We were supposed to meet for breakfast at 7:30 and leave to the testing site around 9:15ish. Sounds like a really workable deal right? well........
Traffic was wretched. I had to detour on 95th and drive halfway across town instead of just taking 435 to Metcalf. Fine, I called B~ and told him I was running late, no problem, I would be at LePeep's around 8 or so. Not too much off schedule. Still time to eat and relax before ... before... ~the test~.
No sooner did I get off the phone with B~ than S~ called me. She was stuck on 71 hwy south of the Triangle. Now, if you know KC traffic, it might (honestly) take you two hours to get through there after a wreck. It's that bad. She was stressing to the max. This delightful soul is from Southern Cal, so she really had that whole road rage feeling with her. Not that KC folk aren't road-ragers, but it was bad that day.
I got there around 8:15. S~ was still stuck. She finally arrived around 8:40. Fortunately we had ordered for her so she still got breakfast. Conversation was about anything except the test. We all kept saying we were ready, more than prepared, and just wanted it over. We lied. We were all nervous as a cat in a room full of rocking chairs.
After we all finally found the testing site, I was the first in the door. The little twit that identified me as me, locked up my possessions, led me into a room lined with computers and pointed. I sat like an obedient child. He didn't tell me anything. Not when to start, not how to indicate I was finished, nothing. I was confused, but just started clicking through the questions on the screen, hoping I was doing it right. My test time was supposed to be at 10 a.m. It was only 9:45. Oh well, forgivness is better than permission right? I kept clicking.
The questions were not has hard as I expected. I had apparently studied the right material after all. Maybe? Since it was a timed test, I kept checking the little clock on the puter screen. Crap... was I going too fast? I had over two and a half hours and I was only about 45 minutes into it. OMG. I just knew this must be too easy.

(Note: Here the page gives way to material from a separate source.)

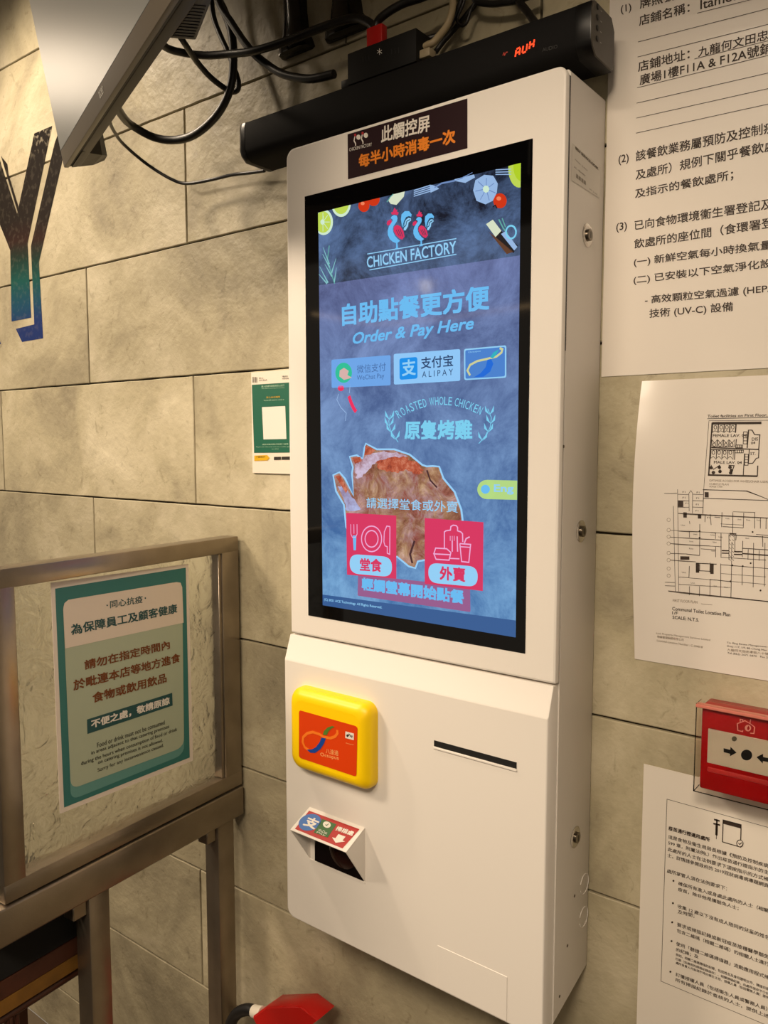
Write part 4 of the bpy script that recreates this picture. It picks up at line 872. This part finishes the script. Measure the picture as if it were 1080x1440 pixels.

Now is where my body really started messing with my mind. I got the yawns on a world-class scale. Then my eyes started watering. Then I started itching. Then I got the fidgets. Then my neck ached. Then my hand with the responsiblity of clicking stopped receiving blood flow. It felt like ice.

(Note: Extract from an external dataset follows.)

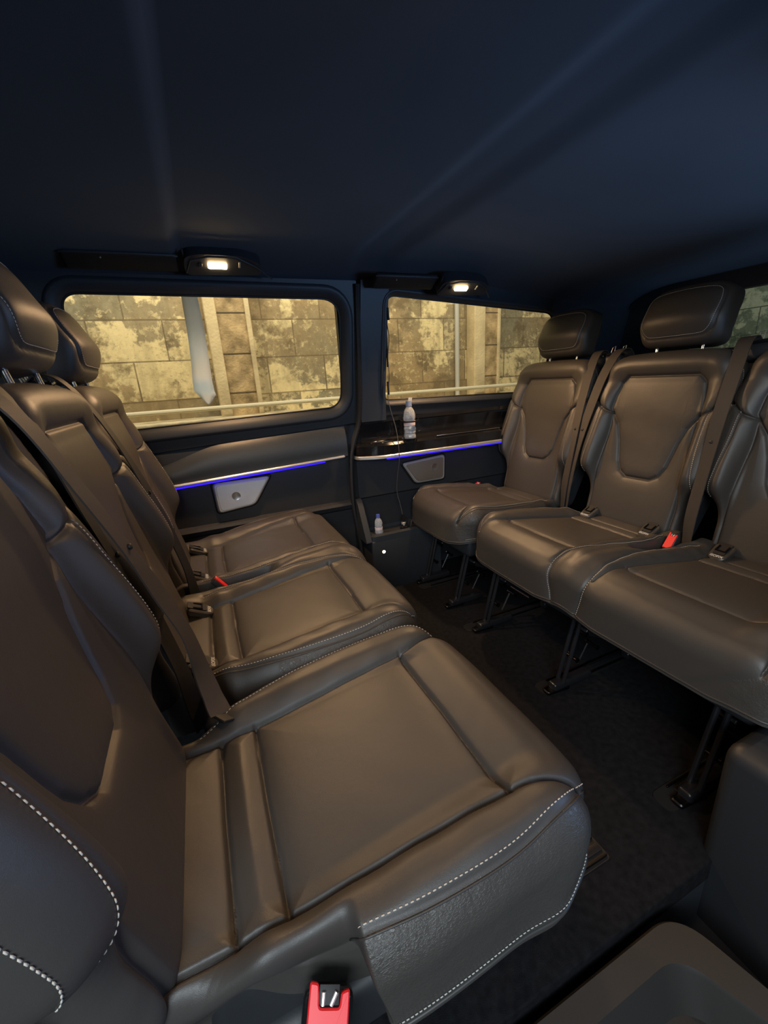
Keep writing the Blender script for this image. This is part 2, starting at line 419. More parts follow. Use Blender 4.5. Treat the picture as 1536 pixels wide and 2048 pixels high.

Everyone told me to take the first response that came to mine. Don't double guess. Don't review. Don't change answers. I still marked a few questions because I just didn't know. I did review them, however I only changed one answer.
As I stood to leave, S~ was leaving at the same time. I walked into the room where the uninformative twit was monitoring us and waited for my results. S~ got hers first and left the room. I retrieved my possessions and he handed me the piece of paper that would decide the rest of my life.

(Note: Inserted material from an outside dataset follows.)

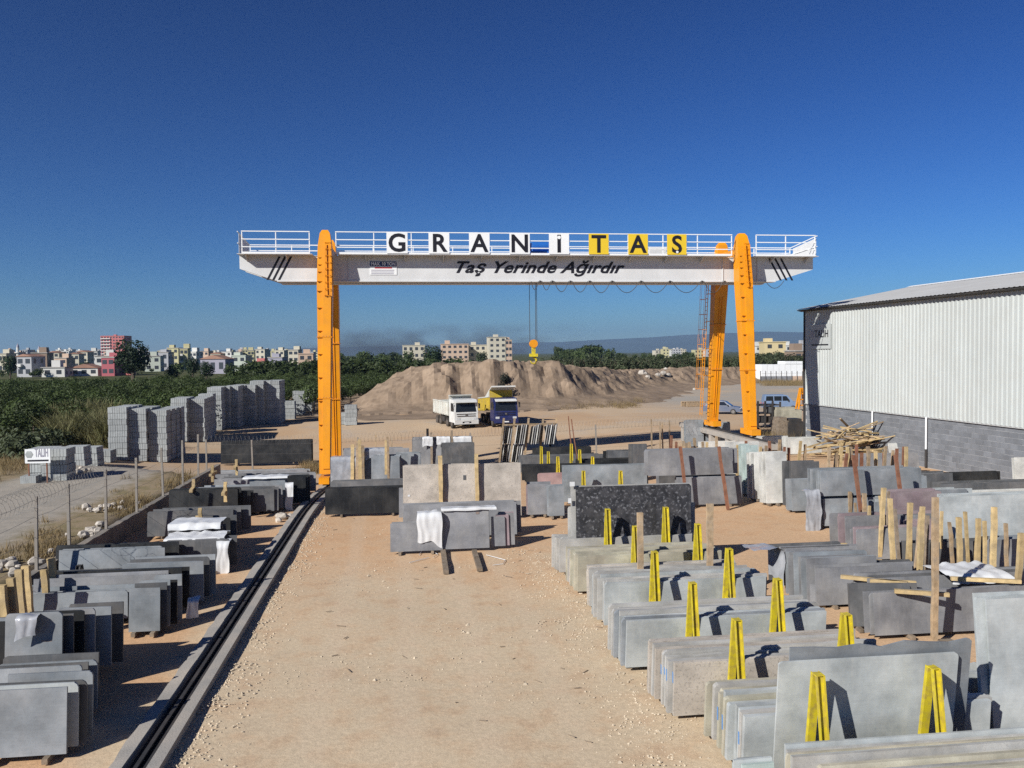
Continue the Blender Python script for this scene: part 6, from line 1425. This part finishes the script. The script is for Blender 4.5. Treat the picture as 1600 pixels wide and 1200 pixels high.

It was like I had had a stroke. Or I had been dropped on the Russian continent. I looked at this paper and could not comprehend anything. It looked like white paper with black crap all over it. I couldn't read at all. My mind was screaming, "What's this? What does it say? Where are the results? Oh shit I can't read any of this!".
Then I saw it. The word "PASS".
I walked out of the room and S~ was waiting on the rest of us. I just started bawling. I couldn't ask her if she passed. I wanted/didn't want to know. We three had so much riding on this with the Vegas Lomi Lomi trip coming in two weeks, jobs pending on passing NCE, and months of preparation.
She cried too as we hugged and then we saw B~ come out. The look on his face was enough to know his result.
So post-test has become really interesting. I have found it to be like coming down from an extremely traumatic event. And why wouldn't it be? We just weren't prepared for the mental side of national testing. School will tell you how do deal with test anxiety, but they never mention long term stuff. They don't teach you to be kind to yourself afterward... they don't tell you it takes days before your brain will really grip what you have just been through. They don't tell you that the days following are just as drama filled and the days preceding. They don't talk to you how you feel if you pass and they don't teach you how to deal with it if you fail.
Now I hope for my friends too all pass. I want them to know I understand the stress they are under. I have such a different perspective than I had a week ago.
The lesson I learned from all this? Self pressurization is the most horrible pressure imaginable. You can quit a pressurized job. You can walk away from a pressurized relationship. You can't leave yourself.
Be kind to yourself. It's more important than most anything else. Lesson learned.